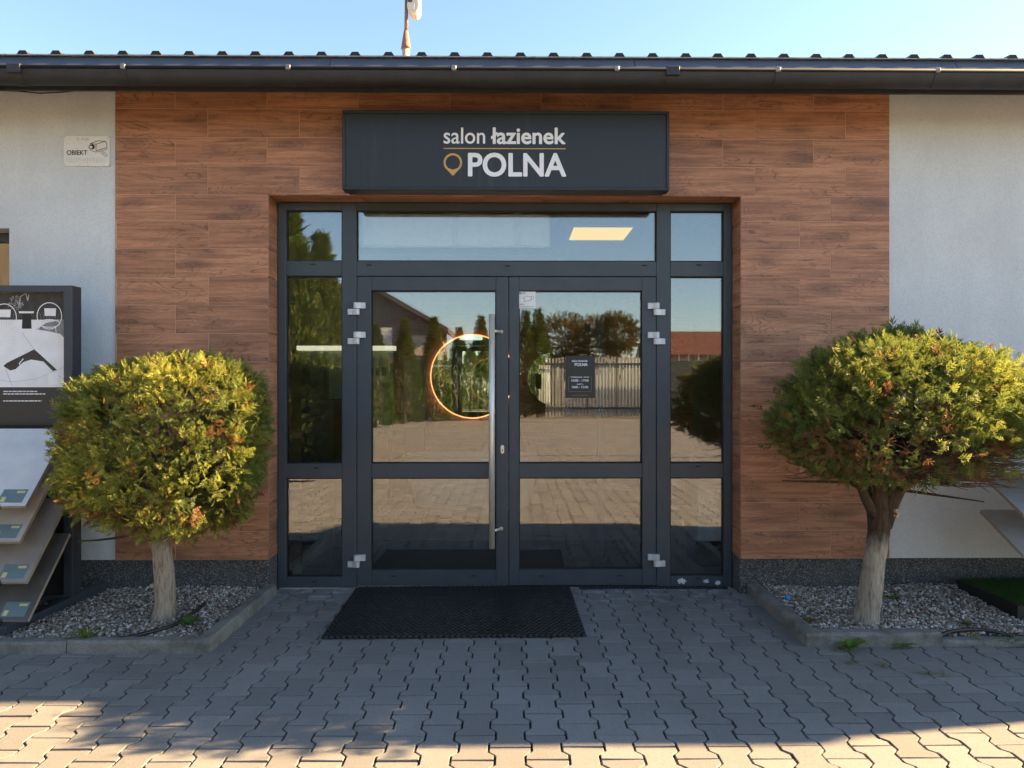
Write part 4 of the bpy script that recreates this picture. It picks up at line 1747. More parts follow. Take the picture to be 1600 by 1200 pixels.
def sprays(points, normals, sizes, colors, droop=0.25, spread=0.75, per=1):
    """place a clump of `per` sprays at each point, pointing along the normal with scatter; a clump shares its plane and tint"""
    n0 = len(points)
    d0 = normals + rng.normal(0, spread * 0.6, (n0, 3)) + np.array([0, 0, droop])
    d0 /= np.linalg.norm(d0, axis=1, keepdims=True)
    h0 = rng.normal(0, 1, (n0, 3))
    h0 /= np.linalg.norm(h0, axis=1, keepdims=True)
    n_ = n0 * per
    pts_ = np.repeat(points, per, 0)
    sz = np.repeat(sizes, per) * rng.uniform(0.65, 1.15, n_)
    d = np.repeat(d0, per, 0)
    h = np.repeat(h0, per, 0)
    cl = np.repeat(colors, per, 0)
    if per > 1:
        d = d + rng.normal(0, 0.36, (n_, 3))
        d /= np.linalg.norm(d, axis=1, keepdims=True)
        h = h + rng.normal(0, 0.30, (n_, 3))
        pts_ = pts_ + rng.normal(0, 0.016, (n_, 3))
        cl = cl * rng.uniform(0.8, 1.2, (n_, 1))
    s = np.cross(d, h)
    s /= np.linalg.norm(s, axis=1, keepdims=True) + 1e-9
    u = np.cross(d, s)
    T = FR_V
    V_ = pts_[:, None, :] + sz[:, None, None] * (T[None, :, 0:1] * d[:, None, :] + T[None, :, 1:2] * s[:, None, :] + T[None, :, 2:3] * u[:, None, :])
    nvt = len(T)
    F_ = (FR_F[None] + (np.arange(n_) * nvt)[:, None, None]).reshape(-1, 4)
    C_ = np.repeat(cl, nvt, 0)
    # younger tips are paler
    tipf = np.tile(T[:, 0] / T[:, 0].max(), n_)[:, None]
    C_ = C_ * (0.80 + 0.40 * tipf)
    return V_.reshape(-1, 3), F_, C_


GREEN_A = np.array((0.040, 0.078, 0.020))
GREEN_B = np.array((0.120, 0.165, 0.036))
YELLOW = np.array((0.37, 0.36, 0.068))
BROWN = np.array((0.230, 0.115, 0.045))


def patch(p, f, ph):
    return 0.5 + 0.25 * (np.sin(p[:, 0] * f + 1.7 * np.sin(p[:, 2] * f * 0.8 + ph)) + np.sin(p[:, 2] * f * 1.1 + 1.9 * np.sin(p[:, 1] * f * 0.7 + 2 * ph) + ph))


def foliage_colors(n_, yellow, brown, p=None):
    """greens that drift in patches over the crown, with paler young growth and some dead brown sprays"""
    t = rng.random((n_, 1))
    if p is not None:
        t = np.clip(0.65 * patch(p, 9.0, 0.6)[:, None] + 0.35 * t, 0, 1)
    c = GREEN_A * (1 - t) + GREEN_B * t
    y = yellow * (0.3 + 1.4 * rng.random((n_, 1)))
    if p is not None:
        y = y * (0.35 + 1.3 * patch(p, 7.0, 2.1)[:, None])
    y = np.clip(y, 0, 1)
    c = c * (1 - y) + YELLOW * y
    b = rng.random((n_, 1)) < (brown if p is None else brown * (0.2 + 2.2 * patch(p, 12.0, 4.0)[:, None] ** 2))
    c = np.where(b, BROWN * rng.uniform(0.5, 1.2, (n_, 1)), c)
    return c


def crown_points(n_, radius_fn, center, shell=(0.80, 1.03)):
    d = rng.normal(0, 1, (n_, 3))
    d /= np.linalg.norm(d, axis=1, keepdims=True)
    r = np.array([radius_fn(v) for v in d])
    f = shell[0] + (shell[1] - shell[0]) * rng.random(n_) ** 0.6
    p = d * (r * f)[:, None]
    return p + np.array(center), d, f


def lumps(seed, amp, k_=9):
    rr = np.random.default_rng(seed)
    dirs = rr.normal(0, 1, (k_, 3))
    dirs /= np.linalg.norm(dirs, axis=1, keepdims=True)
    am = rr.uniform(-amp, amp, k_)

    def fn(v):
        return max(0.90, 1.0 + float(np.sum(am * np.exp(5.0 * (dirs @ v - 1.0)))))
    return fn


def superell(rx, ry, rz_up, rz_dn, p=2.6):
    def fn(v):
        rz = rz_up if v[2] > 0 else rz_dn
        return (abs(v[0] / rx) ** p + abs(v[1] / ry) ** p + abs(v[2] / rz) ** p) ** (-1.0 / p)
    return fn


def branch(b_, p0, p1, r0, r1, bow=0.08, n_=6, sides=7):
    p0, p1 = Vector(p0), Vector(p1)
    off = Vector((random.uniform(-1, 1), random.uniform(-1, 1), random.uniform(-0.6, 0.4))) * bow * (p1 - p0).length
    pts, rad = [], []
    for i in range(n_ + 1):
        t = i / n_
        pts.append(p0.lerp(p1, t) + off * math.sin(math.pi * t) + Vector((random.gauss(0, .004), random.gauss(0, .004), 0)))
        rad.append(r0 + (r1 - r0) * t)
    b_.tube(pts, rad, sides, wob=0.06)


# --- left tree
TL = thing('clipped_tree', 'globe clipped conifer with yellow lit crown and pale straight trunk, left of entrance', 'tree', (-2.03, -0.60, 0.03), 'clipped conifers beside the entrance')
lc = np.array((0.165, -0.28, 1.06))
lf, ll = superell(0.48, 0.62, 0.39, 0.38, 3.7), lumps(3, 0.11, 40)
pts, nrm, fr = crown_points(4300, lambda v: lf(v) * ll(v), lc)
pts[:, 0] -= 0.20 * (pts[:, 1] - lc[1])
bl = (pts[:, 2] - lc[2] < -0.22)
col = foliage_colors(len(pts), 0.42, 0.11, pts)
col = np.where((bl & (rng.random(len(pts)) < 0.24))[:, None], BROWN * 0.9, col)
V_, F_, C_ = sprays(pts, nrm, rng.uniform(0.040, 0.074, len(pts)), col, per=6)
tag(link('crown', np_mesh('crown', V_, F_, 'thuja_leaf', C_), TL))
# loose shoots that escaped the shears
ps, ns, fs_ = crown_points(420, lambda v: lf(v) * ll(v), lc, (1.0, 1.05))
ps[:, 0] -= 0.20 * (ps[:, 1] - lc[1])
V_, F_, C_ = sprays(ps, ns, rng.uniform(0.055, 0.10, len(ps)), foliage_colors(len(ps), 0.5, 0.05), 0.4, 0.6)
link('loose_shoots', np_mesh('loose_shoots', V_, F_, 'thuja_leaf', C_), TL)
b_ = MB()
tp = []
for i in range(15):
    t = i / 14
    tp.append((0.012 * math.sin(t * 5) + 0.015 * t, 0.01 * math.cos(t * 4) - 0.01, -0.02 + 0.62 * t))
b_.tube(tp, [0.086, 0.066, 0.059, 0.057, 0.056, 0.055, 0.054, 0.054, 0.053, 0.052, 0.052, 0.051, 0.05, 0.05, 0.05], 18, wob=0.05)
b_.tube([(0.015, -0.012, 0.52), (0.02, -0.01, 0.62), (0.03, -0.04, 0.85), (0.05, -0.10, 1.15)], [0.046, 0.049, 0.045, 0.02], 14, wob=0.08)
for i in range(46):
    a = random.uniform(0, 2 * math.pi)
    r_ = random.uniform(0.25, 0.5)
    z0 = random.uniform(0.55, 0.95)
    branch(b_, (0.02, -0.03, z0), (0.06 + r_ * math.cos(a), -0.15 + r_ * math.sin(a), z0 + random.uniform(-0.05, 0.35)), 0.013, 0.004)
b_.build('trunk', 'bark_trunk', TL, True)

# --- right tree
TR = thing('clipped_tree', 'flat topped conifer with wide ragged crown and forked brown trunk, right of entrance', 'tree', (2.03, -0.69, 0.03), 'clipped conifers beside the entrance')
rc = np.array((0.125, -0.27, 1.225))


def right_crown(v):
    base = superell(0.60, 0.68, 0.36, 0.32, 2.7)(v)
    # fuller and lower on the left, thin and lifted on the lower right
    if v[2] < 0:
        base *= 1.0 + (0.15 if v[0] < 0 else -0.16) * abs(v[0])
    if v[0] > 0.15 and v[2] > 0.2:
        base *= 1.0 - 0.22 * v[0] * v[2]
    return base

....

### THE TASK
Gather up the lines that contain the word "paler".

### COMPLETED EXERCISE
    # younger tips are paler
    """greens that drift in patches over the crown, with paler young growth and some dead brown sprays"""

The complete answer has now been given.